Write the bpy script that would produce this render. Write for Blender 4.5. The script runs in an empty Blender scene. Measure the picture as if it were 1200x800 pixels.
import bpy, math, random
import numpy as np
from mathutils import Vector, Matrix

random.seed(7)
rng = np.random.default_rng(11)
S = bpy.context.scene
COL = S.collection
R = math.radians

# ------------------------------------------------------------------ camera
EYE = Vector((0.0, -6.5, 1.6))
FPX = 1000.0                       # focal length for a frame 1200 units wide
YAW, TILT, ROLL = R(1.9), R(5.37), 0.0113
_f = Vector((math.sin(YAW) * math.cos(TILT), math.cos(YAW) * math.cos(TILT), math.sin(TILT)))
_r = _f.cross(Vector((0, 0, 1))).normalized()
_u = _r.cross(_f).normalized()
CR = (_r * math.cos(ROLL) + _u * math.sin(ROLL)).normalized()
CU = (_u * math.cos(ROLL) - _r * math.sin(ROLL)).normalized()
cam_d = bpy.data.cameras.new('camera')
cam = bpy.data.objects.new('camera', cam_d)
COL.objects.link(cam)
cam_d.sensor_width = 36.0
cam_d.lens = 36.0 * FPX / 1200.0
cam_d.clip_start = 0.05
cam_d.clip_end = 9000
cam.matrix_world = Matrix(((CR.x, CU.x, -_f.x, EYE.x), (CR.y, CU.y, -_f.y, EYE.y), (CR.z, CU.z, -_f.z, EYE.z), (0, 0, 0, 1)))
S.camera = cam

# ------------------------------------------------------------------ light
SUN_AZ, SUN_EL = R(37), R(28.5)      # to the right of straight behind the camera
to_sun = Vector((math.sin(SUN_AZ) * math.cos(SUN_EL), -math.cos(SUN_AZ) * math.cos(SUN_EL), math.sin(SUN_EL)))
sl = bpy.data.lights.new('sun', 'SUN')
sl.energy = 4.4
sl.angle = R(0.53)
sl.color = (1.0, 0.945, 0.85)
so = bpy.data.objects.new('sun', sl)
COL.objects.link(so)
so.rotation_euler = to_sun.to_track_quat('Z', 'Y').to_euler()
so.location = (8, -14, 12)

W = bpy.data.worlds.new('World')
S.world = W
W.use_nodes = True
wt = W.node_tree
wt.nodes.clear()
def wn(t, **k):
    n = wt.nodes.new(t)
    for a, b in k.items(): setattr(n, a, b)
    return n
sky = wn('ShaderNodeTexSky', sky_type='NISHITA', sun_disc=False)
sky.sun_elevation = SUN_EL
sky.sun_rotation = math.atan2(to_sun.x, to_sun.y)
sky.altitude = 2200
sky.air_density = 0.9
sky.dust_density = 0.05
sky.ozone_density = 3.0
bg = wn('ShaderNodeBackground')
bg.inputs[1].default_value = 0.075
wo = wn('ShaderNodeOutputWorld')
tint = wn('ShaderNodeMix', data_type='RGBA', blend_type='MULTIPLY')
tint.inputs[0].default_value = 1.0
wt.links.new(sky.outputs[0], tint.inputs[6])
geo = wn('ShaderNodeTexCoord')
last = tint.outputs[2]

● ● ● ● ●

* SET PROBLEM
Only the lines from the opening of the material through the line with "R = math.radians" should be echoed, exactly as written.

* WRITTEN REPLY
Write the bpy script that would produce this render. Write for Blender 4.5. The script runs in an empty Blender scene. Measure the picture as if it were 1200x800 pixels.
import bpy, math, random
import numpy as np
from mathutils import Vector, Matrix

random.seed(7)
rng = np.random.default_rng(11)
S = bpy.context.scene
COL = S.collection
R = math.radians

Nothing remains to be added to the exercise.